What you should do: Word for word, give the material below again, minus any images.

Data shown:
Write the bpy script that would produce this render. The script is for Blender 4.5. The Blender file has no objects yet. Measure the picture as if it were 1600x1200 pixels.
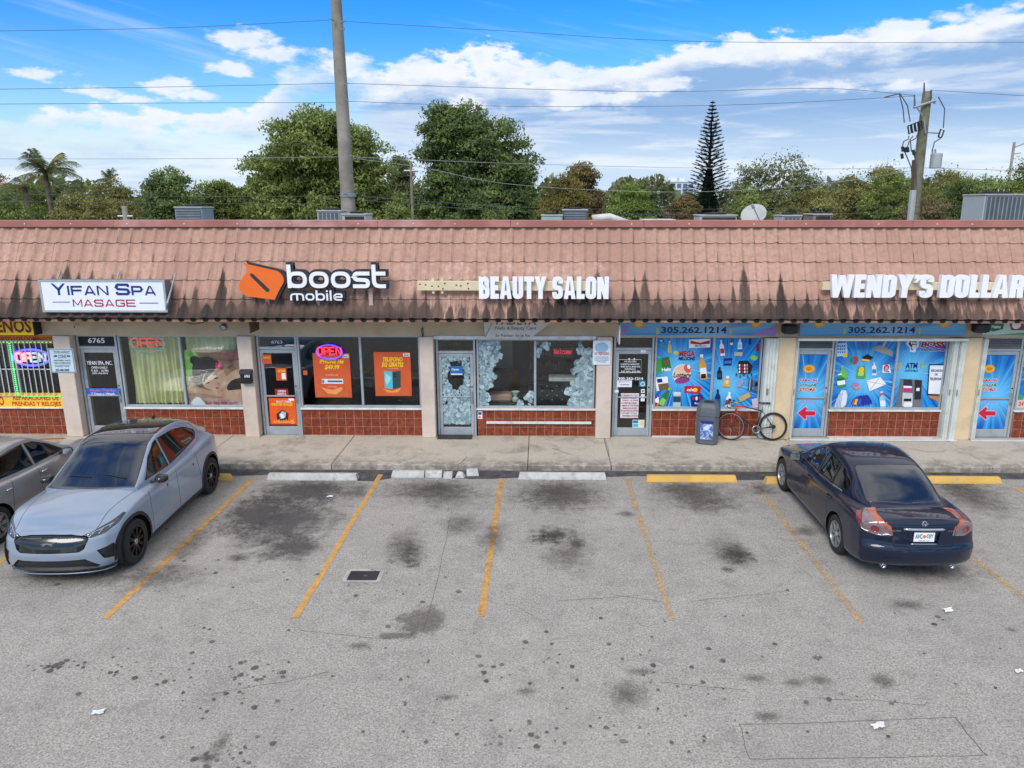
import bpy, bmesh, math, random
import numpy as np
from mathutils import Vector, Matrix
from mathutils.bvhtree import BVHTree
rnd = random.Random(7)
R = math.radians
scene = bpy.context.scene
# ---------------------------------------------------------------- camera
CAM_H, F_PX, PITCH, YAW, SHIFT = 5.6, 1150.0, R(13.59), math.atan(15/1150), -30/1600
cd = bpy.data.cameras.new('camera'); cam = bpy.data.objects.new('camera', cd)
scene.collection.objects.link(cam); scene.camera = cam
cam.location = (0, 0, CAM_H); cam.rotation_euler = (R(90)-PITCH, 0, YAW)
cd.sensor_width = 36; cd.lens = F_PX/1600*36; cd.shift_x = SHIFT
cd.clip_start = .1; cd.clip_end = 5000
scene.render.resolution_x, scene.render.resolution_y = 1024, 768
# ---------------------------------------------------------------- light
SUN_EL, SUN_AZ = R(44), R(204)          # azimuth clockwise from +Y
sd = bpy.data.lights.new('sun', 'SUN'); sun = bpy.data.objects.new('sun', sd)
scene.collection.objects.link(sun)
sd.energy = 1.5; sd.angle = R(28); sd.color = (1, .94, .87)
_d = Vector((math.sin(SUN_AZ)*math.cos(SUN_EL), math.cos(SUN_AZ)*math.cos(SUN_EL), math.sin(SUN_EL)))
sun.rotation_euler = _d.to_track_quat('Z', 'Y').to_euler()
world = bpy.data.worlds.new("World"); scene.world = world; world.use_nodes = True
scene.view_settings.view_transform = 'Standard'; scene.view_settings.look = 'None'
scene.view_settings.gamma = 1; scene.view_settings.use_curve_mapping = False
scene.view_settings.exposure = 0.64
scene.cycles.transparent_max_bounces = 48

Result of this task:
Write the bpy script that would produce this render. The script is for Blender 4.5. The Blender file has no objects yet. Measure the picture as if it were 1600x1200 pixels.
import bpy, bmesh, math, random
import numpy as np
from mathutils import Vector, Matrix
from mathutils.bvhtree import BVHTree
rnd = random.Random(7)
R = math.radians
scene = bpy.context.scene
# ---------------------------------------------------------------- camera
CAM_H, F_PX, PITCH, YAW, SHIFT = 5.6, 1150.0, R(13.59), math.atan(15/1150), -30/1600
cd = bpy.data.cameras.new('camera'); cam = bpy.data.objects.new('camera', cd)
scene.collection.objects.link(cam); scene.camera = cam
cam.location = (0, 0, CAM_H); cam.rotation_euler = (R(90)-PITCH, 0, YAW)
cd.sensor_width = 36; cd.lens = F_PX/1600*36; cd.shift_x = SHIFT
cd.clip_start = .1; cd.clip_end = 5000
scene.render.resolution_x, scene.render.resolution_y = 1024, 768
# ---------------------------------------------------------------- light
SUN_EL, SUN_AZ = R(44), R(204)          # azimuth clockwise from +Y
sd = bpy.data.lights.new('sun', 'SUN'); sun = bpy.data.objects.new('sun', sd)
scene.collection.objects.link(sun)
sd.energy = 1.5; sd.angle = R(28); sd.color = (1, .94, .87)
_d = Vector((math.sin(SUN_AZ)*math.cos(SUN_EL), math.cos(SUN_AZ)*math.cos(SUN_EL), math.sin(SUN_EL)))
sun.rotation_euler = _d.to_track_quat('Z', 'Y').to_euler()
world = bpy.data.worlds.new("World"); scene.world = world; world.use_nodes = True
scene.view_settings.view_transform = 'Standard'; scene.view_settings.look = 'None'
scene.view_settings.gamma = 1; scene.view_settings.use_curve_mapping = False
scene.view_settings.exposure = 0.64
scene.cycles.transparent_max_bounces = 48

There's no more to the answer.